» **Request**
Each line that includes "parts" counts once; give the total and nothing besides.

» **Dataset extract**
☆ ☆ ☆

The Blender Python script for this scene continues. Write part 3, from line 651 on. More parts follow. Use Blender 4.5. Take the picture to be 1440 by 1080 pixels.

☆ ☆ ☆

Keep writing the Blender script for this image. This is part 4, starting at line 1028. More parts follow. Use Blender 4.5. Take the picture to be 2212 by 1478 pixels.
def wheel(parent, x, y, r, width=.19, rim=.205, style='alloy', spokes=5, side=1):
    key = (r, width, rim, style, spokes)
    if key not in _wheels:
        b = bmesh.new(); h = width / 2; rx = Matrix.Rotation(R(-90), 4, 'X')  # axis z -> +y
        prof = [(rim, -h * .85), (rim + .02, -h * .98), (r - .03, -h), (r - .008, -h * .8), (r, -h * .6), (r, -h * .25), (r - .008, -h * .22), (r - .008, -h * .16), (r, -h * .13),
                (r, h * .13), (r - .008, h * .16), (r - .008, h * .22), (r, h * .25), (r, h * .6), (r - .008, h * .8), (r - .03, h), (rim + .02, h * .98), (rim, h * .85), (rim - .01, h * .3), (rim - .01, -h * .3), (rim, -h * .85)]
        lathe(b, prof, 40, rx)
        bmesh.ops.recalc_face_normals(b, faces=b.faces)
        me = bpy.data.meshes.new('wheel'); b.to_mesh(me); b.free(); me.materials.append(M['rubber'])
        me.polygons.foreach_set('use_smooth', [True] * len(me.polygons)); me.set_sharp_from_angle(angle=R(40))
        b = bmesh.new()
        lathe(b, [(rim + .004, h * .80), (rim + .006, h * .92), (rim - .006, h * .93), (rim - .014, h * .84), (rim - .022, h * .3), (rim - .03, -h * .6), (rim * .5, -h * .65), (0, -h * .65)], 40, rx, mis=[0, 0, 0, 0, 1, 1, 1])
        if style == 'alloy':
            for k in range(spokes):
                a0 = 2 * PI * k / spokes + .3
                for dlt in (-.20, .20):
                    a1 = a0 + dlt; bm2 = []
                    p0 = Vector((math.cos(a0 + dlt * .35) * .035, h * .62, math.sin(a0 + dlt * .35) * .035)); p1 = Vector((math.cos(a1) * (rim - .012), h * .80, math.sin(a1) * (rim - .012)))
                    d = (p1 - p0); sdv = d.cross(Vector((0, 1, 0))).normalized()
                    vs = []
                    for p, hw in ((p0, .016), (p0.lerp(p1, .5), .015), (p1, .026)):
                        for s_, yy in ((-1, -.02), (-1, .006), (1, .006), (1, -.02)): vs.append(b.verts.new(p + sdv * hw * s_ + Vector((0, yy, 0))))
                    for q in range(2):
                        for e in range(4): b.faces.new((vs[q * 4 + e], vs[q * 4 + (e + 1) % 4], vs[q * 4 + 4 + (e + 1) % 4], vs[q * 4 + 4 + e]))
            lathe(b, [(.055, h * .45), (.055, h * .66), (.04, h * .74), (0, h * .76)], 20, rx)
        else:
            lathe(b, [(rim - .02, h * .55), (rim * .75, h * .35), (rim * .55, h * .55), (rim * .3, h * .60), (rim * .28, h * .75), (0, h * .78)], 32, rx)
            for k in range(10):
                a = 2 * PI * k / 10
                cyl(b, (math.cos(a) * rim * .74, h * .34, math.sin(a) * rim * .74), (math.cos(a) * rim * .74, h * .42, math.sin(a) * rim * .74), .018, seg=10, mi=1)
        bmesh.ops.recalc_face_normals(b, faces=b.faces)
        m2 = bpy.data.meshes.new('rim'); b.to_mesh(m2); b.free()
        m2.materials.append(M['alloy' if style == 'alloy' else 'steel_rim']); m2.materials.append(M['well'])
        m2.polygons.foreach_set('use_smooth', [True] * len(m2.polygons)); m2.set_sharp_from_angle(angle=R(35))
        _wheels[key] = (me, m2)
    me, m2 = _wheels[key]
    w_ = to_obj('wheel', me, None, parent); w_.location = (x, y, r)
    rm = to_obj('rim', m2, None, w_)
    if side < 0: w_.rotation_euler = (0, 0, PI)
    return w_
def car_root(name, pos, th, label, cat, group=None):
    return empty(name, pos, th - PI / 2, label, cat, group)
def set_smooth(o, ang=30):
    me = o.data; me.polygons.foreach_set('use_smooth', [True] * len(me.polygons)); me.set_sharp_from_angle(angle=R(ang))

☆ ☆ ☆

» **Worked answer**
2